Darrel Stinson Okanagan—Shuswap, BC

Mr. Speaker, I understand that the blockade on Douglas Lake was taken down and I appreciate what the RCMP did there.

Adams Lake Chief Ron Jules has confirmed that the band will remove two cattle guards eliminating all vehicle access as of June 15. The RCMP have advised residents to form an evacuation plan. We are talking about private property here.

What recommendation would the minister of Indian affairs make to the Adams Lake residents regarding the evacuation plan which his continued inaction has created?

Indian Affairs
Oral Question Period

3 p.m.

Sault Ste. Marie
Ontario

Liberal

Ron Irwin Minister of Indian Affairs and Northern Development

Mr.
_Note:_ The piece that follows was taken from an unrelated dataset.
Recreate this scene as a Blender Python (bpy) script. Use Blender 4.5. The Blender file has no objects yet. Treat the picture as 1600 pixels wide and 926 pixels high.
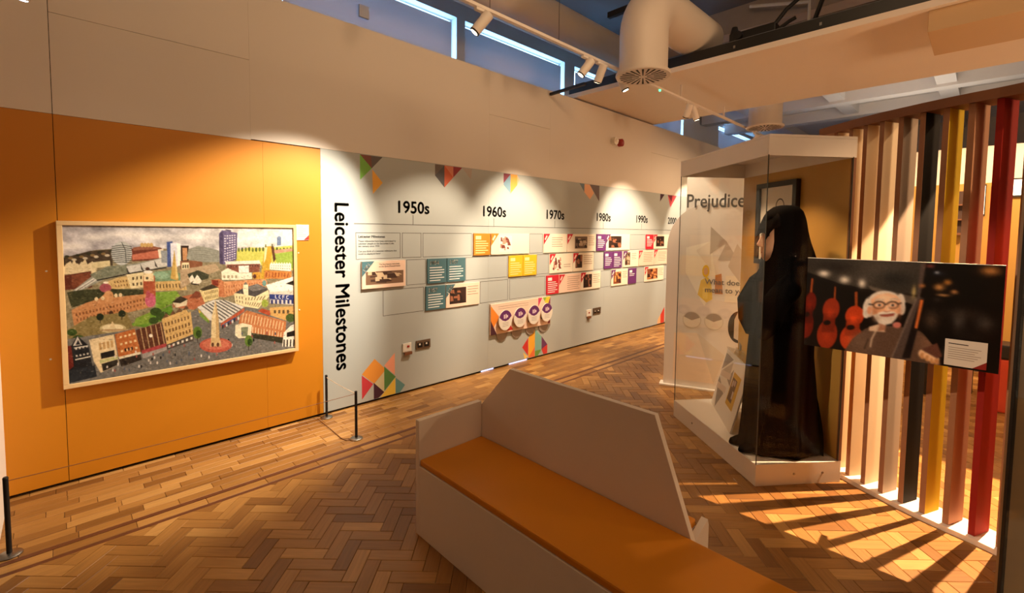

Speaker, as I indicated, this is clearly provincial. I have worked well with Mr. Cashore out there.

Indian Affairs
Oral Question Period

3 p.m.

Reform

Darrel Stinson Okanagan—Shuswap, BC

It is not clearly provincial.

Indian Affairs
Oral Question Period

3 p.m.

Liberal

Ron Irwin Sault Ste. Marie, ON

It is off reserve and it is clearly on provincial property. As hon. members were told last week the RCMP are under contract to the B.C. government and it is their call. If requested we will go in and facilitate.
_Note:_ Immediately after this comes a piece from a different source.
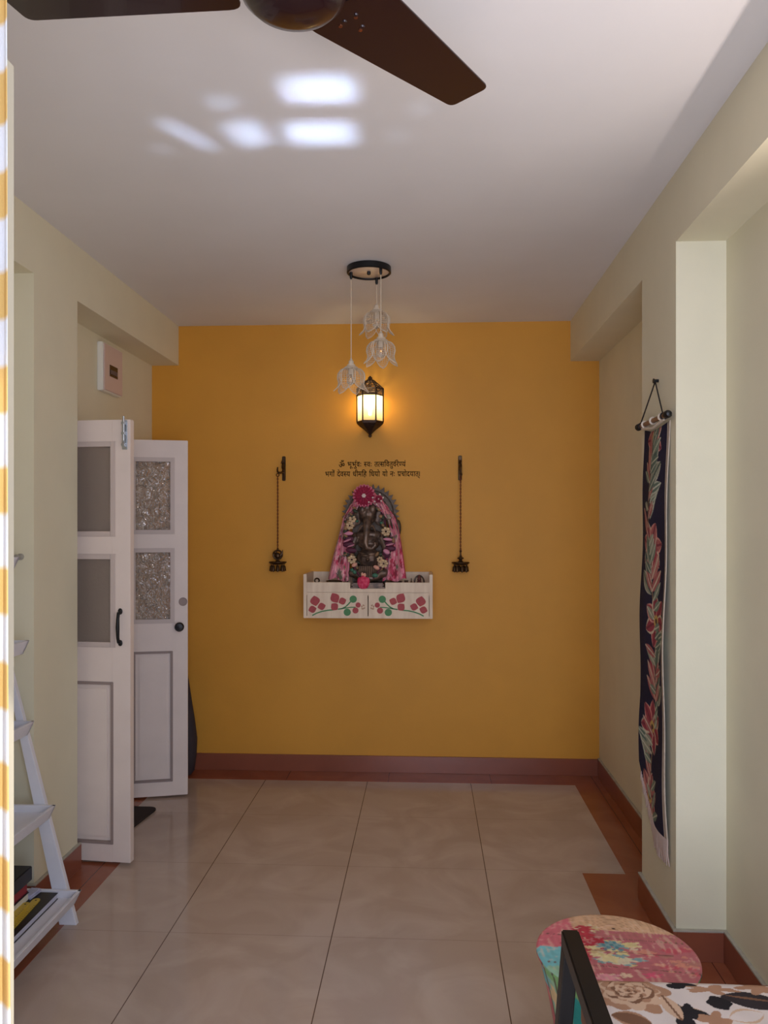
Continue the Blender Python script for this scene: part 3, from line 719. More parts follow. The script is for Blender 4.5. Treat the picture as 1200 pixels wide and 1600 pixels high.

In the Upper Nicola there was a difference. The member of the Reform Party offered to go in and help. I am hoping this member will take some lessons from his seatmate over there and will do the same thing.

Bosnia
Oral Question Period

3 p.m.

Liberal

Maria Minna Beaches—Woodbine, ON

Mr. Speaker, my question is for the Minister of Citizenship and Immigration.

In Bosnia-Hercegovina innocent lives are being lost every day. Conditions continue to worsen for the people in Bosnia. Our soldiers are doing a magnificent job in their attempt to protect citizens. What action has the minister taken on behalf of the Canadian government to assist those who are fleeing the bloodshed in Bosnia?